VÍCIO DA CONTRADIÇÃO DA MATÉRIA DE FACTO. CRIME DE HOMICÍDIO QUALIFICADO NA FORMA TENTADA COM DOLO EVENTUAL. TENTATIVA. MOTIVO FÚTIL. DOLO EVENTUAL. CRIME DE RESISTÊNCIA E COACÇÃO SOBRE FUNCIONÁRIO. COMPORTAMENTOS VIOLENTOS

RECURSO CRIMINAL Nº 127/24.3GAOHP.C1
Relator: PAULO REGISTO
Data do Acórdão: 08-10-2025
Tribunal: TRIBUNAL JUDICIAL DA COMARCA DE COIMBRA – JUÍZO CENTRAL CRIMINAL DE COIMBRA – JUIZ 3
Legislação: ARTIGOS 14.º, N.º 3, 22.º, N.º 1, 132.º, N.º 2, ALÍNEA E), E 347.º, N.º 1, DO CÓDIGO PENAL; ARTIGO 410.º, N.º 2, ALÍNEA B), DO CÓDIGO DE PROCESSO PENAL.

 Sumário:

I – Os vícios previstos no art. 410.º, n.º 2, do CPP, devem resultar do próprio “texto da decisão recorrida”, ainda que conjugada com as regras da experiência comum, ou seja, independentemente da apreciação que foi realizada pelo tribunal a quo da prova produzida em audiência de julgamento.
II – Tratam-se de vícios da própria decisão, em si mesmo considerada, que se diferenciam de erros de julgamento, que servem de fundamento à apresentação de recurso da matéria de facto, com base em errada apreciação da prova produzida em audiência, nos termos do art. 412.º, n.ºs 3 e 4, do CPP.
III – O vício previsto pela al. b) do n.º 2 do art. 410.º do CPP, tanto pode resultar dos factos provados serem inconciliáveis entre si, como existir incompatibilidade entre factos provados e/ou factos não provados, como no caso da fundamentação da decisão sobre a matéria de facto se mostrar contraditória com os factos provados e/ou os factos não provados, como quando a fundamentação de facto se mostrar inconciliável com a fundamentação de direito ou ainda no caso em que a fundamentação for incompatível com a própria decisão proferida.
IV – Não padece do vício da al. b) deste preceito, por contradição da matéria de facto, o acórdão que julgou provado que o agente admitiu a possibilidade de retirar a vida ao ofendido, conformando-se com esse resultado, por lhe ter desferido um golpe com uma navalha na zona do abdómen, após lhe ter dito “mato-te já”, mesmo que permaneçam por esclarecer os motivos que o levaram a não empreender outros comportamentos agressivos.

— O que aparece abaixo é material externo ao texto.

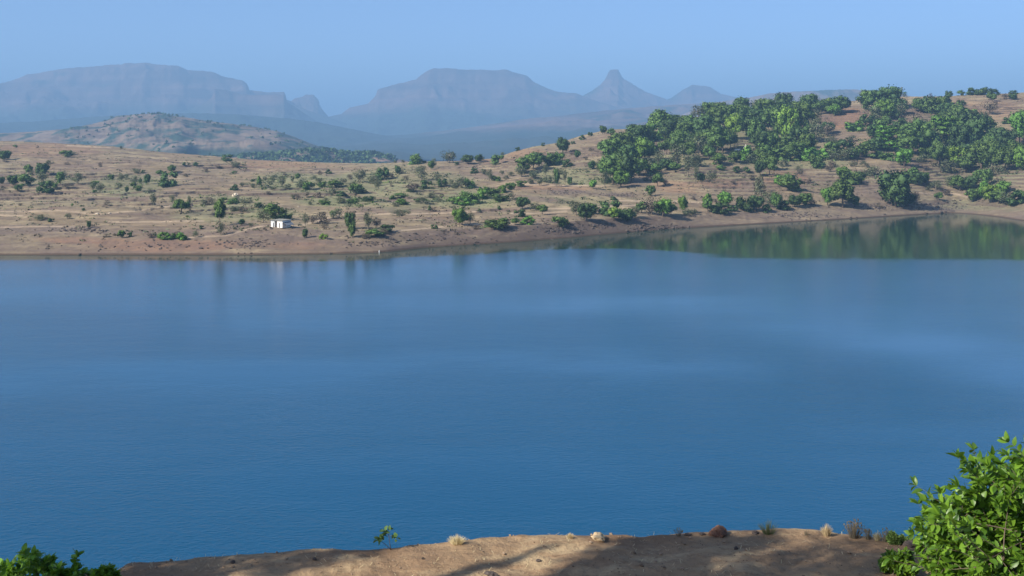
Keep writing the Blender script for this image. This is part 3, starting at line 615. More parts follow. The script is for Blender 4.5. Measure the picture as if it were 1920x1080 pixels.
ORD = 'first second third fourth fifth sixth seventh eighth ninth tenth eleventh twelfth thirteenth fourteenth fifteenth sixteenth seventeenth eighteenth nineteenth twentieth twenty-first twenty-second twenty-third twenty-fourth twenty-fifth twenty-sixth twenty-seventh twenty-eighth'.split()
from collections import defaultdict
byk = defaultdict(list)
for p in PLACED: byk[(p[6], p[4], p[5])].append(p)
for (zone, k, kind), lst in byk.items():
    lst.sort(key=lambda p: p[2]); h_ = len(lst) // 2
    parts = [('', lst)] if len(lst) <= 18 else [(', upper half,', lst[:h_]), (', lower half,', lst[h_:])]
    for row, sub in parts:
        sub.sort(key=lambda p: p[1]); n = len(sub); wd = f'{WORD[k]} {kind}'
        for i, p in enumerate(sub):
            o = p[0]
            if n == 1: t = f'the one {wd} {zone}'
            elif i == 0: t = f'leftmost {wd}{row} {zone}'
            elif i == n - 1: t = f'rightmost {wd}{row} {zone}'
            elif i <= n // 2: t = f'{ORD[i]} {wd} from the left{row} {zone}'
            else: t = f'{ORD[n - 1 - i]} {wd} from the right{row} {zone}'
            o['label'] = t; o['group'] = f'{kind}s {zone}'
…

V – O conceito indeterminado de “motivo fútil” da al. e) do n.º 2 do art. 132.º do CP encontra-se consolidado na jurisprudência e na doutrina nacionais, enquanto motivo insignificante, sem importância ou sem sentido perante o senso comum, que quase chega a não ser motivo, em que o comportamento do agente surge notoriamente desproporcional perante a actuação da vítima.

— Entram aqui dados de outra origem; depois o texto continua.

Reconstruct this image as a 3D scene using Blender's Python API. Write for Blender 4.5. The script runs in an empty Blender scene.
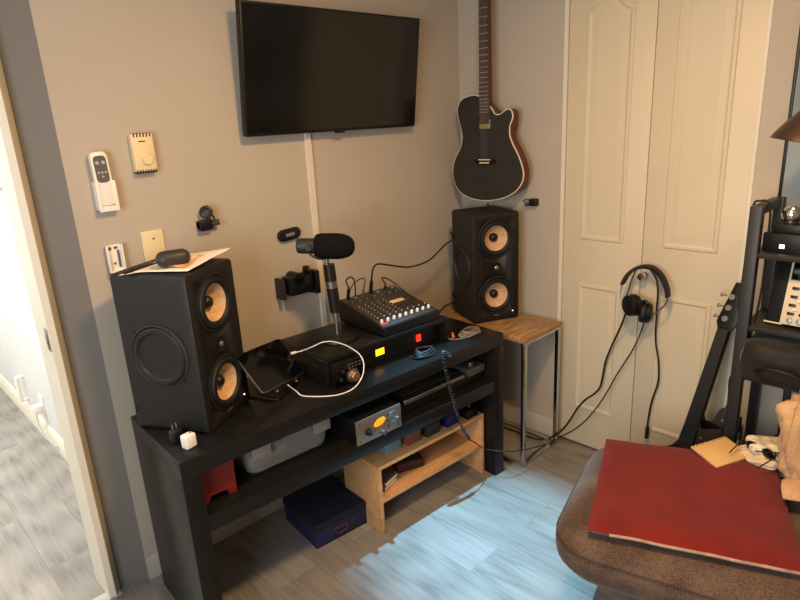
import bpy, bmesh, math, random
from mathutils import Vector, Matrix, noise
random.seed(7)
SC = bpy.context.scene
COL = SC.collection
PI = math.pi

# ------------------------------------------------------------------ camera
CAM = Vector((-0.57676669, -2.04233871, 1.6))
CR = Vector((0.71028064, -0.70204676, -0.05130068))
CU = Vector((0.23736752, 0.17026575, 0.95638185))
CW = Vector((0.66269003, 0.69147663, -0.28757956))
FPX = 600.26
cam_d = bpy.data.cameras.new('camera')
cam_d.sensor_width = 36.0
cam_d.lens = FPX / 800 * 36.0
cam_d.clip_start = 0.02
cam = bpy.data.objects.new('camera', cam_d)
COL.objects.link(cam)
cam.matrix_world = Matrix(((CR.x, CU.x, -CW.x, CAM.x), (CR.y, CU.y, -CW.y, CAM.y), (CR.z, CU.z, -CW.z, CAM.z), (0, 0, 0, 1)))
SC.camera = cam

def P(px, py, ax, val):
    """measured point: where the sight line meets a known plane of the room"""
    d = CW + CR * ((px - 400) / FPX) - CU * ((py - 300) / FPX)
    i = 'xyz'.index(ax)
    return CAM + d * ((val - CAM[i]) / d[i])

# desk frame
DO = Vector((0.0011, -0.4896, 0)); DT = -0.0592; DH = 0.689
def DW(a, b, z):
    c, s = math.cos(DT), math.sin(DT)
    return Vector((DO.x + c * a - s * b, DO.y + s * a + c * b, z))
def PD(px, py, b):
    """point on a vertical plane parallel to the desk front, b behind it (world)"""
    d = CW + CR * ((px - 400) / FPX) - CU * ((py - 300) / FPX)
    n = Vector((-math.sin(DT), math.cos(DT), 0))
    t = ((DO - CAM).dot(n) + b) / d.dot(n)
    return CAM + d * t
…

VI – Para efeitos do disposto na al. e) do n.º 2 do art. 132.º do CP, constitui “motivo fútil”, revelador de especial censurabilidade da conduta, se o agente defere um golpe com uma navalha na zona abdominal na vítima, após afirmar “anda cá seu filho da puta, que eu mato-te já”, por esta o ter repreendido, na sequência do agente, momentos antes, ter cuspido na direcção das suas pernas.

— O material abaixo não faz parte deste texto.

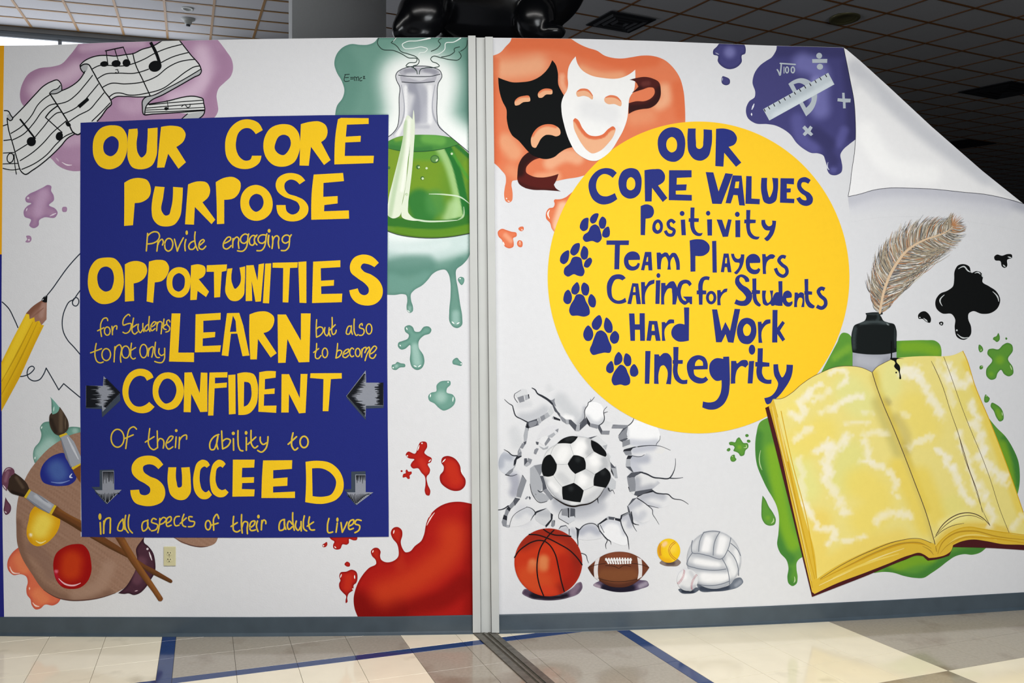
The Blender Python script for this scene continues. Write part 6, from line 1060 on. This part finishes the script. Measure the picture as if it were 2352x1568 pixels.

VII – O conceito de tentativa plasmado no n.º 1 do art. 22.º do CP não exclui que os actos de execução do tipo possam ser imputados ao agente a título de dolo eventual (art. 14.º, n.º 3, do CP), por também, nestes casos, o julgador se deparar com um crime que o agente “decidiu cometer”.
VIII – O art. 22.º, n.º 1, do CP, ao estabelecer que “há tentativa quando o agente praticar actos de execução de um crime que decidiu cometer”, admite que o agente tenha actuado com dolo eventual, na medida em que, em qualquer uma das modalidades de dolo, o agente quis empreender os actos de execução e aceita ou conforma-se com o resultado criminoso.
IX – Deste modo, não há qualquer obstáculo para que o agente venha a sancionado pela prática do crime de homicídio qualificado, na forma tentada, mesmo quando se encontre provado que actuou com dolo eventual.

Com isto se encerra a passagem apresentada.